Supported Topologies

For the purposes of this walkthrough, we shall define two sample topologies to illustrate specific steps that would be involved in moving to a load-balanced Enterprise pool. They are shown in the figures below. The first shows a one-armed topology, and the second shows a two-armed topology. These are the only two topologies that are supported in Office Communications Server 2007 R2. Note that the IP addresses of the corresponding servers in both diagrams are the same. The key difference is the networking topology and routing. In particular, notice the difference in subnets between the two diagrams.

Figure above: One-Armed topology

Your networking team may have an existing best practice for deploying load balanced services, and that will probably have the biggest impact on which option that you will use.

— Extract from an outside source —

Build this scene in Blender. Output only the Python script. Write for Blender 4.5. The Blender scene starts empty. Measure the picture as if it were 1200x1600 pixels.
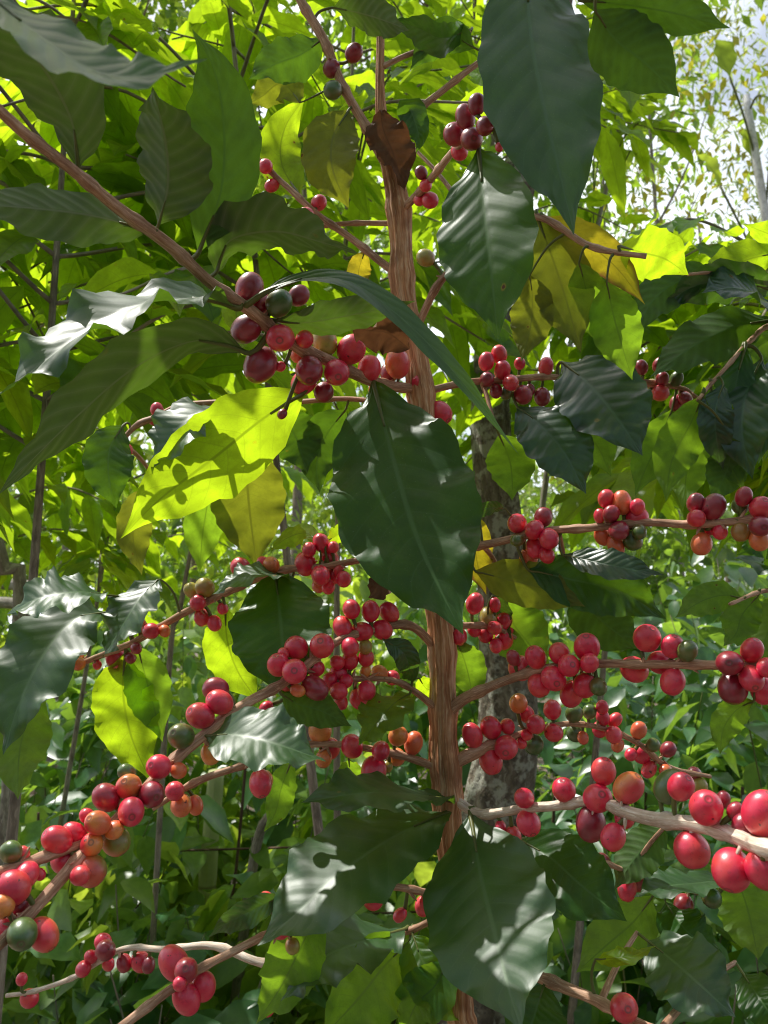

If no precedent exists, here are some factors to consider when deciding between a one-armed or two-armed topology.

One Armed Topology

Figure above: Two-Armed topology

A one-armed topology is easier to deploy from a networking perspective, because it resides on the same network as the Front End Servers and does not introduce any additional changes in routing; however, not all traffic goes through the virtual IP address (VIP) of the load balancer (media between clients and conferencing servers, for example). If one function of the load balancer is to be a firewall between the corporate network and the load-balanced servers, the one-armed topology will not suffice. One benefit of this topology is that it is easier to the Front End Server functionality independent of the load balancer, because there is no dependency on the routing functionality of the load balancer.

Two-Armed Topology

A two-armed topology means that the Front End Servers reside behind the load balancer on a private network. The intent is to abstract away the Front End Servers from the main networking environment; however, these Front End Servers cannot truly be hidden by the load balancers VIPs alone, because clients need to contact the Front End Servers directly (for example, to establish media with conferencing servers), and the Front End Servers need to interact with other server components in the main network (for example, to look up Active Directory settings). As a result, the networking environment must be altered so that the load balancer is actually routing packets between the main and private networks. Additionally, the private network needs to use an IP address range that is routable within the corporation. This topology does enable the load balancer to be a single point of entry for all packets to and from the Front End Servers, and so performing firewall functionality is possible in the two-armed topology. The networking load will be considerably higher in the two-armed topology, because all traffic destined for the Front End Servers goes through the LOAD BALANCER.